U.S. auto sales boomed in August as $3 billion in government incentives spurred sharp gains for Hyundai Motor Co, Ford Motor Co and Honda Motor Co and left the industry facing shortages of top-selling vehicles.

Ford reported a 17 percent monthly sales gain on Tuesday and the success of the U.S. government's cash for clunkers trade-in incentives put industry-wide monthly sales on track for the first increase since October 2007.

Korea's Hyundai Motor Co posted a 47 percent increase as sales of its Elantra sedan more than doubled.

The U.S. government incentive program also helped Honda post a 10 percent sales gain while Toyota Motor Corp sales were up 6 percent.

The two U.S. automakers to have emerged from government-sponsored bankruptcies -- General Motors Co and Chrysler -- lost market share during the August sales bonanza.

GM sales dropped 20 percent, while Chrysler was off 15 percent.

Meanwhile, France saw a 7 percent gain in August car sales and the French government said it would continue to fund its scrappage program to encourage consumers to swap out of old cars into 2011.

The now-exhausted U.S. clunkers program, which was inspired by the programs in France and other European markets, drove a rush into dealerships in July and August.

More than 690,000 vehicles were scrapped in the United States for taxpayer-funded credits of up to $4,500 as consumers took advantage to drop gas-guzzling trucks and SUVs.

On an annualized basis, industry-wide U.S. sales topped 14 million units, according to Autodata. That was up from 13.6 million a year earlier but still far below the 16 million range that had been seen as the bottom for the market until 2007.


The winners in the U.S. incentive program were major Asian automakers and Ford, which benefited from a stronger lineup of smaller cars and crossover vehicles, analysts said.

Ford, the only U.S. automaker to avoid a federally sponsored bankruptcy, posted its second consecutive monthly sales gain and said signs of a recovery in truck demand pointed toward a broader recovery in the economy.

The No. 2 U.S. automaker said it had taken market share and reported the first increase in sales of its market-leading F-Series pickup trucks in almost three years.

Pickup trucks like Ford F-150 are widely used in the U.S. construction industry.

Pickup sales have dropped sharply in recent years on a combination of high gas prices, tight credit and the slowdown in home building.

But Ford chief sales analyst George Pipas said the rise in pickup truck sales appeared to reflect some increased spending on construction -- including projects funded by federal stimulus spending -- and steadier consumer confidence.

Even with an expected drop in demand after the clunkers program, Ford expects U.S. industry sales to be better in the last few months of the year than they were during the first half.

Toyota also said it saw signs of improvement in the U.S. economy and could raise its forecast for industry-wide demand in 2010.

We see some drop-off in September, but we are starting to see concrete signs of automotive recovery moving into the fourth quarter, said Bob Carter, Toyota's manager of its main brand in the United States.

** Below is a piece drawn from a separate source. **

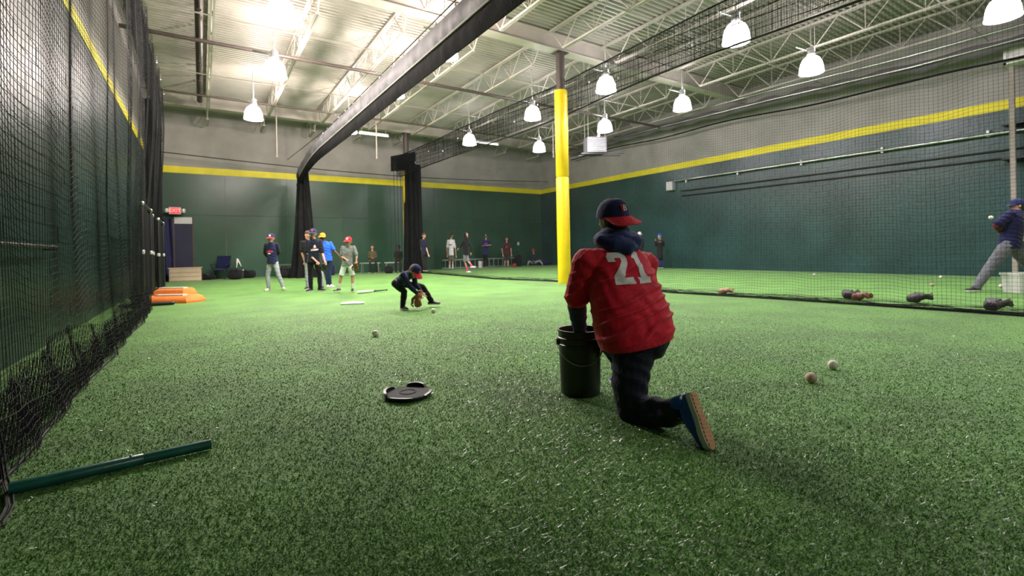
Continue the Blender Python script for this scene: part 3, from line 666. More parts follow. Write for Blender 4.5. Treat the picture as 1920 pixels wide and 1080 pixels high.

Automakers that lost share said they had been hurt by unfavorable comparisons to strong sales a year ago and in some cases shortages of cars to sell on dealer lots.

GM said part of the reason for the sharp decline in its sales was the comparison to stronger sales a year earlier when a GM employee pricing promotion generated a strong results.

Nissan Motor Co sales fell almost 3 percent from record results in August a year earlier.

Chrysler, now under control of Italy's Fiat, said it had lost potential sales when dealers ran short on some models after it shut down all of its production during a bankruptcy process that ended in June.


Car registrations in Italy were up almost 9 percent in August, including a rise of roughly 11 percent for Fiat.

In Europe, carmakers have called for a gradual phasing out of government sales incentives. French Economy Minister Christine Lagarde said the program there would continue for another two years in 2010 and 2011.

For August, France's biggest carmaker, PSA Peugeot Citroen, saw a 17 percent increase in group sales in August. Renault group sales rose 11 percent.

Spanish car sales stabilized in August after 16 months of declines. Car sales for Germany, Europe's biggest market, are due on Wednesday.